→ **Rows from a 3D scene dataset**
● ● ● ● ●

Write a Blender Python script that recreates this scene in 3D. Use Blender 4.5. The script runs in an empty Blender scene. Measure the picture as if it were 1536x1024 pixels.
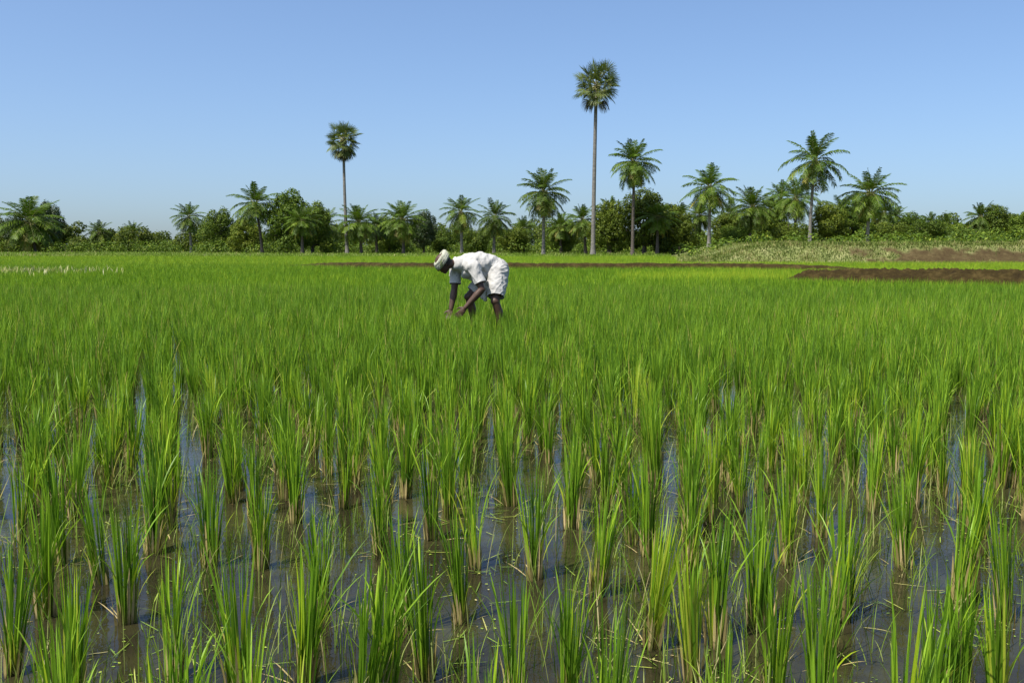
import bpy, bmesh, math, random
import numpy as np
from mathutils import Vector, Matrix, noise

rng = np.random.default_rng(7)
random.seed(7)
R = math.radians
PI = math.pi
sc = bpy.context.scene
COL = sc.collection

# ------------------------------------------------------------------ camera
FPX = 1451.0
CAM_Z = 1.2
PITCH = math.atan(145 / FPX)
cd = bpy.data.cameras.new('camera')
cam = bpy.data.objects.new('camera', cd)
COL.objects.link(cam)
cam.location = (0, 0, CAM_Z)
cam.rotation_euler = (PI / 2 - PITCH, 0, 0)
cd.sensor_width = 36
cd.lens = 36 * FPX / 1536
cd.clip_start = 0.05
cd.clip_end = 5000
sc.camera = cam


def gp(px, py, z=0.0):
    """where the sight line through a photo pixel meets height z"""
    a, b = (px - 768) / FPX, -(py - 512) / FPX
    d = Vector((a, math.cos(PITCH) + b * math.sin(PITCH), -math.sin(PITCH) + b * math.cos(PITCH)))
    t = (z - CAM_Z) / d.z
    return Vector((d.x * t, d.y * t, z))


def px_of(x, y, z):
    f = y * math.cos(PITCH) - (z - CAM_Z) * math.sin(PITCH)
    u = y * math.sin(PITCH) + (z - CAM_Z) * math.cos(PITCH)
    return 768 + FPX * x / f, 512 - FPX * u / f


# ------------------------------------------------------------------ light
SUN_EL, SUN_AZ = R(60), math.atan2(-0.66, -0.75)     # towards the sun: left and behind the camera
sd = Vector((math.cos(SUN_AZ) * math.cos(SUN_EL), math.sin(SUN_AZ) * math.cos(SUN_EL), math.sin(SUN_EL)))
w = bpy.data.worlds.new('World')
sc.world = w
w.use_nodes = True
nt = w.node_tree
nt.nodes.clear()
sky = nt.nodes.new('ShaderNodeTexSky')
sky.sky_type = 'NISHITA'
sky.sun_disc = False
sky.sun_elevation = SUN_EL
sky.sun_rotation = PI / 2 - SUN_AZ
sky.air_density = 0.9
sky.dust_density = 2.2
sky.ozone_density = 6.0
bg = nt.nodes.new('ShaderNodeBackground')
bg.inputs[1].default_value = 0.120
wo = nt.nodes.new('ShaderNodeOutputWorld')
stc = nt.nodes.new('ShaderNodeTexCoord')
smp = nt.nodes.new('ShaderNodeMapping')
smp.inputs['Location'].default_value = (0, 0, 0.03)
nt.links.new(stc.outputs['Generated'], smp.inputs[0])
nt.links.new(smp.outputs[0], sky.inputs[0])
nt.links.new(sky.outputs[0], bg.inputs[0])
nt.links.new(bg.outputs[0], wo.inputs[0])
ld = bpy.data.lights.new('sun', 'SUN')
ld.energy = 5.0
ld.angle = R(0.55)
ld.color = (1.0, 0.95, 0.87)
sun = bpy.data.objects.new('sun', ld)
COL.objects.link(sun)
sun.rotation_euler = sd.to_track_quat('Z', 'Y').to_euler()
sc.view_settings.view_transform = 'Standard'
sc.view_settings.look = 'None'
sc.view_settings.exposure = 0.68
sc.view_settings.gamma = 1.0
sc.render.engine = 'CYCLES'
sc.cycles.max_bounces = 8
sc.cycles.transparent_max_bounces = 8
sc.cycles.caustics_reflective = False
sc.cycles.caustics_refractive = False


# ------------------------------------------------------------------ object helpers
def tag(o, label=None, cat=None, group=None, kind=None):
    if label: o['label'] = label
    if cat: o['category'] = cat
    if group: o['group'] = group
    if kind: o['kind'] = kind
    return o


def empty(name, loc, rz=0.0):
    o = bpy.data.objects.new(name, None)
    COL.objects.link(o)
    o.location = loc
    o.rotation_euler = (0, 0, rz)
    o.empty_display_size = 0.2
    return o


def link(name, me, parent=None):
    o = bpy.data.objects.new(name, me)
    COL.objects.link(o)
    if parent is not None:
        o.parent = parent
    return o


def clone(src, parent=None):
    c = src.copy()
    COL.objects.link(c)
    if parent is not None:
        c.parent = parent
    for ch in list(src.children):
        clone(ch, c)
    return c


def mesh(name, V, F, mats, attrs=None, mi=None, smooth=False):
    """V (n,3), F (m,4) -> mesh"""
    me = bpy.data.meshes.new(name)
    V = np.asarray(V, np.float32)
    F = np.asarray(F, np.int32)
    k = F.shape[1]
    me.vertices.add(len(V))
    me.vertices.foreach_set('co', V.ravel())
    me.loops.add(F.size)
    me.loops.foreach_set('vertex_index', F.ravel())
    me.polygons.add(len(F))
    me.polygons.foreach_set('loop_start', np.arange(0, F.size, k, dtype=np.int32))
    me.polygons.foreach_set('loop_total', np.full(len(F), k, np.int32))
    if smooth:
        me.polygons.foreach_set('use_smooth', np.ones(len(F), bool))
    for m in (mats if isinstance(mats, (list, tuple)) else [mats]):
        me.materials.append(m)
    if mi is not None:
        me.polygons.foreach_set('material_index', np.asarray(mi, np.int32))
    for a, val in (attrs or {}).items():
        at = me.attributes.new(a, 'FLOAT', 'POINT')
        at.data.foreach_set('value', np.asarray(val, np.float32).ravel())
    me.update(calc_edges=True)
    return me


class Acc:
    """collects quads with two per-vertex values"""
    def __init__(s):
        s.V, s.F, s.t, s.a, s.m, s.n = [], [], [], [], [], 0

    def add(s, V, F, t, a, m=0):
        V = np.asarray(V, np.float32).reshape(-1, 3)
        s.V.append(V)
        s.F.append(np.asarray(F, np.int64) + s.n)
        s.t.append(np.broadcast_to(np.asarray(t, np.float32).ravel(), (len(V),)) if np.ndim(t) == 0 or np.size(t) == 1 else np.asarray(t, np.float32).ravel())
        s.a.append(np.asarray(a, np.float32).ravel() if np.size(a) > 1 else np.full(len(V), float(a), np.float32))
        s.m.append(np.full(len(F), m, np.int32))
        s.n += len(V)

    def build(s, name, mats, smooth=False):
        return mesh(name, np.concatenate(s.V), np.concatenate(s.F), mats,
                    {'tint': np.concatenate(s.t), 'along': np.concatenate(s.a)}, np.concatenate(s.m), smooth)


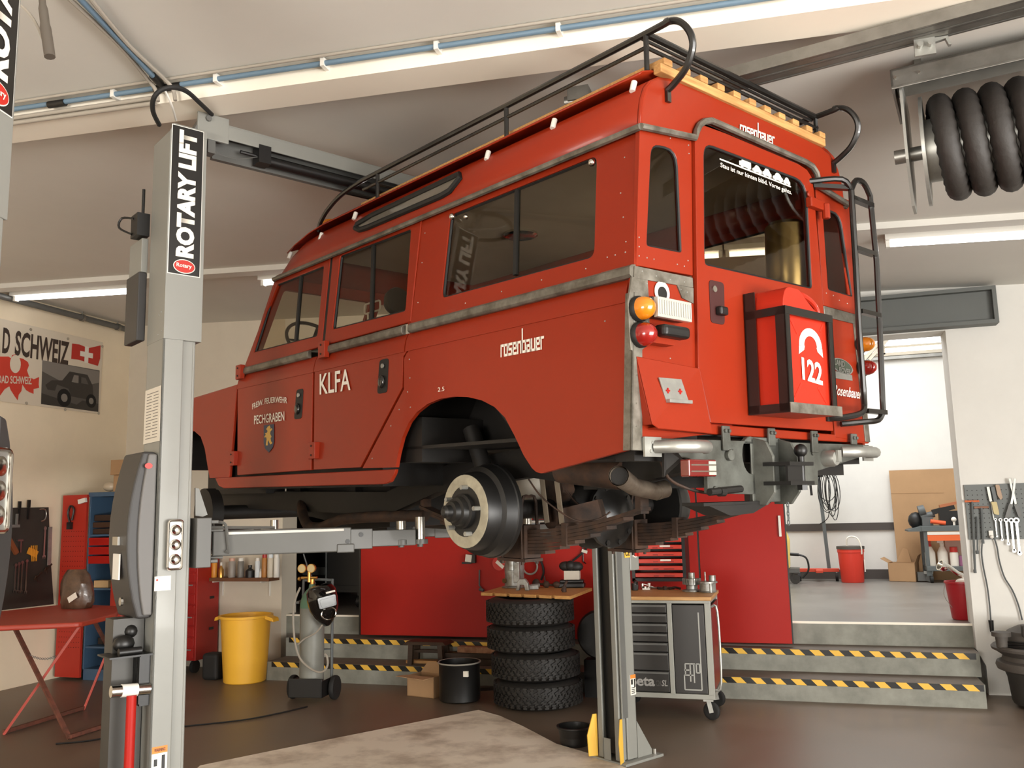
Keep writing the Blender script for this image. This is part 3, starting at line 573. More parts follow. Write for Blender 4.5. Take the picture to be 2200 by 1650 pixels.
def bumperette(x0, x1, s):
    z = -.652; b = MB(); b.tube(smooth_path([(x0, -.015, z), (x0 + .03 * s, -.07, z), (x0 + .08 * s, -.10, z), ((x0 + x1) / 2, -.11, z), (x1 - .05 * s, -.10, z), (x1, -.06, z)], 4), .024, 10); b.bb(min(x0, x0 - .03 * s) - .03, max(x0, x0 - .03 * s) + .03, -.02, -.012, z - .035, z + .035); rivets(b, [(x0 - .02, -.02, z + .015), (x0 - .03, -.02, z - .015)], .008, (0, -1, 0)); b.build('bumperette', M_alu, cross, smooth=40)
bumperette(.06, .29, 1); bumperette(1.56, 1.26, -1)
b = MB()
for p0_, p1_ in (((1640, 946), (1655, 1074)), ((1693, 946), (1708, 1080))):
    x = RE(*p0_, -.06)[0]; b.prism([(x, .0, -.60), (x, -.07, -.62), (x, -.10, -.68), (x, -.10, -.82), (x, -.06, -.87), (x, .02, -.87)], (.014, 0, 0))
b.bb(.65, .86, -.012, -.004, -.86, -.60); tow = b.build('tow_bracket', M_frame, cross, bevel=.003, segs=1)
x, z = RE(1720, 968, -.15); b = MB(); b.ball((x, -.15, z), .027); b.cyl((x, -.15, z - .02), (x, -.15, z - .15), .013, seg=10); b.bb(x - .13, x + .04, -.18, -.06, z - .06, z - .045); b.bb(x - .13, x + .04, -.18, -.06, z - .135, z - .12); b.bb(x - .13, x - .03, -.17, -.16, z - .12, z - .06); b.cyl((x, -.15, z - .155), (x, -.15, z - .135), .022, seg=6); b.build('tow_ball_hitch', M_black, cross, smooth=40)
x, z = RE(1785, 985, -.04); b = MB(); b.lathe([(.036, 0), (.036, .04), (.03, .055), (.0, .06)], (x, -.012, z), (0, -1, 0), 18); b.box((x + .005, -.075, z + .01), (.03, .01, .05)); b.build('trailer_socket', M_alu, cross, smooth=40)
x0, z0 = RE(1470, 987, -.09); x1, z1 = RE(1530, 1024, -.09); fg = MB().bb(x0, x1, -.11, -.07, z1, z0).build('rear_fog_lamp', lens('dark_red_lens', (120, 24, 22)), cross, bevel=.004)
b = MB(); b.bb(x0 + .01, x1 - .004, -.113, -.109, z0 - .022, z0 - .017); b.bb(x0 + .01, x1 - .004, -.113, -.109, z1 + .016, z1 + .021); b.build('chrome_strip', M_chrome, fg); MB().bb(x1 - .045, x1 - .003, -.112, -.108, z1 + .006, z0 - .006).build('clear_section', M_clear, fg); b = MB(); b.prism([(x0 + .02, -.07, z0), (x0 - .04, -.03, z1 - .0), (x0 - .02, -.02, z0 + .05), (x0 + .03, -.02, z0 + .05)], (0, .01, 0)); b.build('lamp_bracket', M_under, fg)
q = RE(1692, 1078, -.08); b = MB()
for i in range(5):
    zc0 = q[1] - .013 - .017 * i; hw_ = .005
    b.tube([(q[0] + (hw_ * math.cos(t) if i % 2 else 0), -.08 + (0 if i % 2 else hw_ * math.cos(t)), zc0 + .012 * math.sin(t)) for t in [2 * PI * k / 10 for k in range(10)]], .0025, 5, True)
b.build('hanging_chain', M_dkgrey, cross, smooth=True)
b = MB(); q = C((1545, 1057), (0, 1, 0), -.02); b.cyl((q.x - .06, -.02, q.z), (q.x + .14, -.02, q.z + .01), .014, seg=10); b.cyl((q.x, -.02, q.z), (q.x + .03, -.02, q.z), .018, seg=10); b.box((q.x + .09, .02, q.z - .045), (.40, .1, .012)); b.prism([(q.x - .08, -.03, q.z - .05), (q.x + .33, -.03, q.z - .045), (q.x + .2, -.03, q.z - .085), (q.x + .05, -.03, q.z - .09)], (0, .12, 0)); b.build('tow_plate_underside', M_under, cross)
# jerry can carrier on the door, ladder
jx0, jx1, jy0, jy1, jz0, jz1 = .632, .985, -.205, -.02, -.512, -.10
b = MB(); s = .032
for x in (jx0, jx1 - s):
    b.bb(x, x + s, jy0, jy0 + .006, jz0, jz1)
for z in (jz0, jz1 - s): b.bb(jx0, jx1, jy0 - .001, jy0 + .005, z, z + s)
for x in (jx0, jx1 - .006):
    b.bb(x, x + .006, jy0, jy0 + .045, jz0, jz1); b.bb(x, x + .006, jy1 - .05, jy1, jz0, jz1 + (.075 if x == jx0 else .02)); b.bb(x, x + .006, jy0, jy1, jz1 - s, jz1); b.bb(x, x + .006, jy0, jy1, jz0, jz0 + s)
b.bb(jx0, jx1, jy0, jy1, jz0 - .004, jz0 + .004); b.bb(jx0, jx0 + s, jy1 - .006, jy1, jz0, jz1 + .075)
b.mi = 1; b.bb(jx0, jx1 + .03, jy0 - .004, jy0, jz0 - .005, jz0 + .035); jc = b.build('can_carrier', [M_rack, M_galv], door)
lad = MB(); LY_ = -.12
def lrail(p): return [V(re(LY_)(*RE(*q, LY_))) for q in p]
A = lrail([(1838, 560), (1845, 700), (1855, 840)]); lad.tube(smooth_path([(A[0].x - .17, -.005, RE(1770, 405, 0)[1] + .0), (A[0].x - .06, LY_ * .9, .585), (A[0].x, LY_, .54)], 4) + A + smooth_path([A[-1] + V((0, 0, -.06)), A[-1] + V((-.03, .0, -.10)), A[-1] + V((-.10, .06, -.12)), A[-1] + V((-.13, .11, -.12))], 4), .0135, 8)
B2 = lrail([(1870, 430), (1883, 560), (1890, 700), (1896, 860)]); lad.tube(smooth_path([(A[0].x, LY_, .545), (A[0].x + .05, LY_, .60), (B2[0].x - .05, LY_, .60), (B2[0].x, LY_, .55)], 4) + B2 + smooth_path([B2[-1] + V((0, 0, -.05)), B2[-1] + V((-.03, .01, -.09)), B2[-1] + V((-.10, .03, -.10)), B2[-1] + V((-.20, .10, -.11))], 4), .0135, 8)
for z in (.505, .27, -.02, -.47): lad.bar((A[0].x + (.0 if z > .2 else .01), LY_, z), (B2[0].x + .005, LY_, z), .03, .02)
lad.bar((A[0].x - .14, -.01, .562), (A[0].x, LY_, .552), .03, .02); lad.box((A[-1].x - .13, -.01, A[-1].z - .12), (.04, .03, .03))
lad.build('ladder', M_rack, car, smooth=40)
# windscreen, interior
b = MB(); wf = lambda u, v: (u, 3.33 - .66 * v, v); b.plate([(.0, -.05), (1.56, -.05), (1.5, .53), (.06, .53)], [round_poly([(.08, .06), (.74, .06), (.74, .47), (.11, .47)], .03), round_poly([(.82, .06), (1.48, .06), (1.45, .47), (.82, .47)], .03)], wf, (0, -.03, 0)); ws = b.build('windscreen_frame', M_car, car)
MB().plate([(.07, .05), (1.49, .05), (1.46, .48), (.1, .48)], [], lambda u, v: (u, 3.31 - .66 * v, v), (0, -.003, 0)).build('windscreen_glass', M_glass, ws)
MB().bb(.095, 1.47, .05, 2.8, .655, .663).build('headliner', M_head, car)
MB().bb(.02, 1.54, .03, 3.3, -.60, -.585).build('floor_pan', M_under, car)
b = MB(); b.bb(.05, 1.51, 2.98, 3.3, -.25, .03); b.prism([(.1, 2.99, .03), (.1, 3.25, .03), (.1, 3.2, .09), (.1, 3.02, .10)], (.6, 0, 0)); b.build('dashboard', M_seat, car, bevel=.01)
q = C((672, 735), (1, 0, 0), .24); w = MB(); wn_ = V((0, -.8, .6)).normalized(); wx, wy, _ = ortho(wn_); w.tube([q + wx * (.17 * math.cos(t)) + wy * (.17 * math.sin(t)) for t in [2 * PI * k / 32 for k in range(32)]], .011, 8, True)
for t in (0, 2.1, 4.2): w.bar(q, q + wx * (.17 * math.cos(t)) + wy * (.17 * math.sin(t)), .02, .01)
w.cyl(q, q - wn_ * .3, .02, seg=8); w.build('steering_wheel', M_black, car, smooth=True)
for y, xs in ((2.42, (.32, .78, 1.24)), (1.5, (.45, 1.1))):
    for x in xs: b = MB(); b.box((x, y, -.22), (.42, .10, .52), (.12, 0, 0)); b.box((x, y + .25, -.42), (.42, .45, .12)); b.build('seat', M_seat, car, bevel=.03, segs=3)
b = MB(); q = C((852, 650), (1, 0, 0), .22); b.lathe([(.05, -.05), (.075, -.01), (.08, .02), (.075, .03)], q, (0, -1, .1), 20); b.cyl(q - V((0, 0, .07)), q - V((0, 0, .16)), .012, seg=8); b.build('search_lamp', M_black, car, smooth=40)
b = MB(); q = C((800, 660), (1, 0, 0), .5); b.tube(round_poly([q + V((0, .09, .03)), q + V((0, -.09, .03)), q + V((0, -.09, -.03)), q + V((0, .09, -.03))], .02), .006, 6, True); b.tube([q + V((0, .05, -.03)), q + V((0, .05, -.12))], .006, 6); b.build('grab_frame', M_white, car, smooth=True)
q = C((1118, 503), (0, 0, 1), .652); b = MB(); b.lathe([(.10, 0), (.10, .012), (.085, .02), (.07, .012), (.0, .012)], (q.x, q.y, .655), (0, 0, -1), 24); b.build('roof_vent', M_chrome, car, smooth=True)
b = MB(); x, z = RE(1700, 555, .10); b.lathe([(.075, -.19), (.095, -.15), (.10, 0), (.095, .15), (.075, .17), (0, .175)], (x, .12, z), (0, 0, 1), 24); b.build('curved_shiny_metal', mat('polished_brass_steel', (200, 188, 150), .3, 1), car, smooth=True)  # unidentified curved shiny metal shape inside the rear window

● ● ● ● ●

→ **Task requirements**
Repeat the listing above exactly from its first line to the line containing "from mathutils import Vector, Matrix, noise", both included, and omit the pictures.

→ **Task answer**
Write a Blender Python script that recreates this scene in 3D. Use Blender 4.5. The script runs in an empty Blender scene. Measure the picture as if it were 1536x1024 pixels.
import bpy, bmesh, math, random
import numpy as np
from mathutils import Vector, Matrix, noise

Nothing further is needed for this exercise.